Wind energy exports making port’s role more important

Source: By Chris Ramirez, Corpus Christi Daily Caller • Posted: Tuesday, July 5, 2016

Rachel Denny Clow/Caller-Times file Wind turbine pieces are unloaded from a ship in the Port of Corpus Christi late last year. A total of 99,300 tons of wind energy-related equipment and materials passed through the port last year, compared with 57,000 tons in 2014 and 21,000 tons in 2013.

Rachel Denny Clow/Caller-Times file Wind turbine pieces are unloaded from a ship in the Port of Corpus Christi late last year. A total of 99,300 tons of wind energy-related equipment and materials passed through the port last year, compared with 57,000 tons in 2014 and 21,000 tons in 2013.

Who needs oil?

Well, OK. Pretty much anybody with a car, truck, SUV or any of the 22 million vehicles registered in Texas, that’s who.

But wind energy is quickly muscling its way into Texas’ crowded energy landscape.

And the Port of Corpus Christi has become the tip of the spear in the industry.

Texas ranks first in the nation for both installed and under-construction wind capacity, while also supporting more than 24,000 wind-related jobs. The state is home to at least 40 manufacturing facilities and numerous component suppliers, and its wind energy industry has provided nearly $33 billion in capital investment.

The parts to make a windmill are big; a tower can stretch several hundred feet.

That’s where the Coastal Bend’s largest port can play a vital role in getting blades, turbines and other materials from a transaction sheet to someone’s property.

“They’ve done an exceptional job helping the industry,” Jeffrey Clark, executive director of Austin-based The Wind Coalition, said of the port. “We are going to need them as we continue to grow and branch out.”

In 2001, Texas received only 1 percent of its energy from wind.

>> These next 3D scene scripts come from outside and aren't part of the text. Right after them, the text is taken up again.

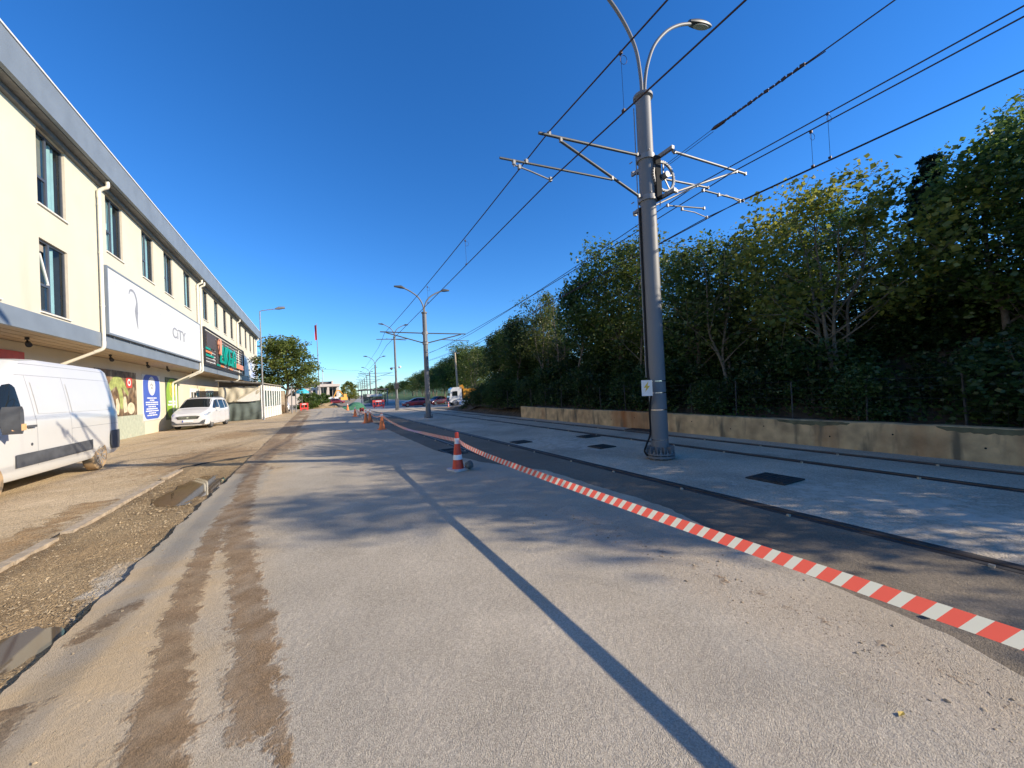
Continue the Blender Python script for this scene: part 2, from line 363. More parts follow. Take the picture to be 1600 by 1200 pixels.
# ------------------------------------------------------------------ GROUND
def smoothv(a, b, t):
    t = np.clip((t-a)/(b-a), 0, 1); return t*t*(3-2*t)
def seg_d(px, py, pl):
    d = np.full(px.shape, 1e9)
    for (x0, y0), (x1, y1) in zip(pl[:-1], pl[1:]):
        vx, vy = x1-x0, y1-y0; t = np.clip(((px-x0)*vx+(py-y0)*vy)/(vx*vx+vy*vy), 0, 1)
        d = np.minimum(d, np.hypot(px-x0-t*vx, py-y0-t*vy))
    return d
def sheet(name, ys, xfun, nx, zfun, matl, mudf=None, wetf=None, skirt=0.0, rough_edge=0, dustf=None):
    ys = np.array(ys); rows = []
    X = np.zeros((len(ys), nx)); Y = np.zeros((len(ys), nx))
    for i, y in enumerate(ys):
        a, b = xfun(y); X[i] = np.linspace(a, b, nx); Y[i] = y
        if rough_edge:
            X[i, 0] += rough_edge*noise.noise(Vector((3.1, y*2.3, 0))) + rough_edge*.6*noise.noise(Vector((9.1, y*9, 0)))
            X[i, -1] += rough_edge*noise.noise(Vector((5.1, y*2.3, 4))) + rough_edge*.6*noise.noise(Vector((2.1, y*9, 0)))
    Z = zfun(X, Y)
    mb = MB(); rows = [[(X[i, j], Y[i, j], Z[i, j]) for j in range(nx)] for i in range(len(ys))]
    mb.grid(rows)
    nv = len(mb.v)
    if skirt:
        mb.grid([[(*r[0][:2], r[0][2]-skirt) for r in rows], [r[0] for r in rows]], 1)
        mb.grid([[r[-1] for r in rows], [(*r[-1][:2], r[-1][2]-skirt) for r in rows]], 1)
    mats = [matl, M['cutedge']] if skirt else [matl]
    o = mb.build(name, mats, smooth=30)
    tot = len(mb.v)
    for an, f in (('mud', mudf), ('wet', wetf)):
        at = o.data.attributes.new(an, 'FLOAT', 'POINT'); v = np.zeros(tot)
        if f is not None: v[:nv] = f(X, Y).ravel()
        at.data.foreach_set('value', v)
    if dustf is not None:
        at = o.data.attributes.new('dust', 'FLOAT', 'POINT'); v = np.zeros(tot); v[:nv] = dustf(X, Y).ravel(); at.data.foreach_set('value', v)
    return struct(o)
def yl(a, b, d0, growth=1.02, dmax=2.0):
    out = [a]; d = d0
    while out[-1] < b:
        out.append(out[-1]+d)
        if out[-1] > 6: d = min(dmax, d*growth)
    out[-1] = b; return out

RE = [(-8, 3.2), (.6, 3.26), (.9, 3.43), (1.9, 3.58), (3.6, 4.05), (6.5, 4.0), (8.2, 3.3), (10.6, 2.96), (13.8, 2.94), (25, 3.0), (42, 3.1), (60, 3.4)]
def redge(y):
    for (y0, x0), (y1, x1) in zip(RE[:-1], RE[1:]):
        if y <= y1: return x0+(x1-x0)*max(0, (y-y0)/(y1-y0))
    return RE[-1][1]
EDGE_L = -1.68
trackR = [(-.6, 40), (-.9, 22), (-1.1, 15), (-1.33, 11.3), (-1.21, 8.9), (-.95, 6), (-.6, 4.2), (-.42, 3.2), (-.36, 2.6), (-.3, 2.4)]
trackS = [(-.22, 2.35), (-.18, 2.0), (-.2, 1.4)]
trackL = [(-1.2, 7.5), (-1.17, 5.87), (-1.03, 4.27), (-.91, 3.44), (-.80, 2.84), (-.70, 2.3), (-.66, 1.2)]
patchM = [(-1.55, 3.9), (-1.4, 4.3)]
def road_mud(X, Y):
    d = 1.05-seg_d(X, Y, trackR)/np.where(Y < 5, .125, .15)*.55
    d2 = 1.05-seg_d(X, Y, trackL)/np.where(Y < 3, .13, .10)*.55
    d3 = .8-seg_d(X, Y, trackS)/.07*.5
    d4 = .8-seg_d(X, Y, patchM)/.12*.5
    far = np.where(Y > 10.5, .85-np.maximum(X+1.5, 0)/.9*.5 + .25*np.sin(Y*.9), 0)
    near = np.where(Y < 3.2, .9-(X+1.68)/.28*.55+(Y-2.2)*.05, 0)
    rt = .32-np.abs(X-(3.0-.02*Y))*.9 - np.maximum(Y-4.2, 0)*.3
    return np.clip(np.maximum.reduce([d, d2, d3, d4, far, near, rt]), 0, 1)
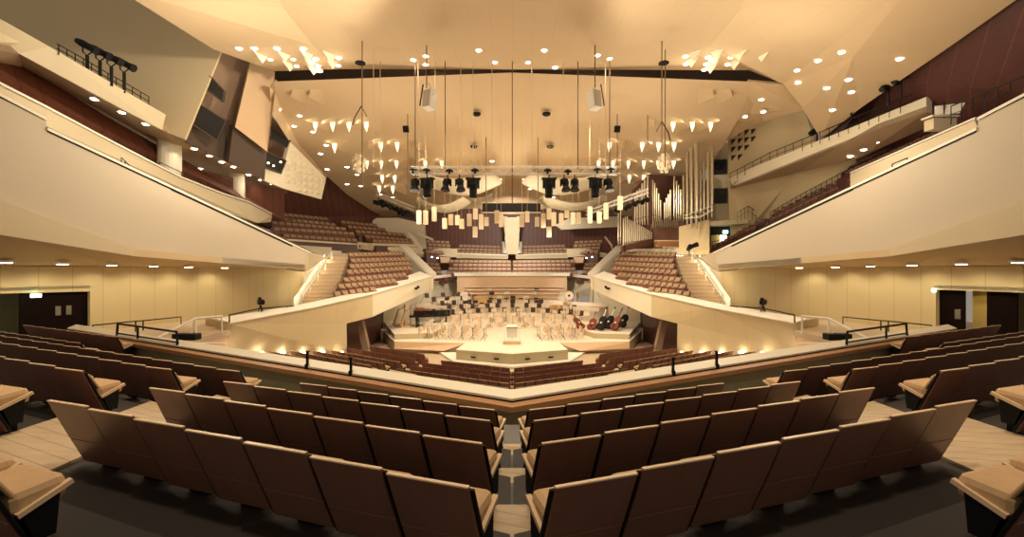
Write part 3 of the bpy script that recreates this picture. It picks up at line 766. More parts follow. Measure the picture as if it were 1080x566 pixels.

Today, the state’s wind energy infrastructure, nearly 18,000 megawatts of power, is roughly three times larger than second-place Iowa.

Wind provides almost 10 percent of the state’s energy and powers over 3.6 million homes.

“The simple fact is there’s a lot of room in Texas,” said Michael Goggin, senior director of Research for the American Wind Energy Association in Washington, D.C. “It’s more than able to meet climbing energy demands.”

Much of that growth is being funneled in the port’s direction.

A total of 99,300 tons of wind energy-related equipment and materials passed through the port last year, compared with 57,000 tons in 2014 and 21,000 tons in 2013, according to port financial records

Roughly 25,000 tons of such material made its way through the port between January and May, according the most updated port data.

Some of the growth resulted in a recent shortage of storage space the port recently resolved.

The port had, on average, about 85 acres available just two years ago along the Corpus Christi Turning Basin to store wind energy-related materials. Last summer, orders for parts began to back up. That gobbled up waterfront space at the Port of Corpus Christi.

Port officials at one point were left with less than 6 acres available upon which to store blades, mounts and other windmill equipment.

They had to use undeveloped portions of Rincon Industrial Park, a 200-acre parcel on the north side of the Corpus Christi Ship Channel, for storage and were also considering other land west of Cargo Dock 9, including the port’s Permian Yard, as a backup if the space crunch continued.

Even land near the Texas State Aquarium was packed with blades.

Eventually, companies began moving their equipment. Patricia Cardenas, a spokeswoman for the port, said they did so on their own as orders began filling up; the navigation district did not have to force any of them out.

Still, the port may need to prepare for another wave of congestion at some point. Texas’ wind energy success is now opening opportunities to export energy to growing markets in Central and South America, Clark said.

For example, wind power is now the fastest growing source of electrical power in Brazil.

That country installed 56 new wind farms between August and December, increasing its capacity by 23 percent, according to Brazil’s Electric Power Trade Chamber. Brazil hopes to reach 18.8 gigawatts of wind capacity by 2019 with an average annual growth rate of 20 percent.

Clark said experts expect growth in Texas to remain steady the next few years, after a “real boom period” earlier this decade. Costs to build and manage wind farms have dropped 65 percent since 2010, and companies also are shelling out less to transport towers. Blades also are lighter and more durable.

The lower costs have begun to build confidence among those looking to make long-term investments that can generate reliable returns.

“Corporate America is buying wind power not necessarily because it’s clean, but it’s one of the … few sources of energy that can guarantee its costs for 20 to 30 years,” Clark said. “While it’s good for the planet, it’s great for the bottom line.”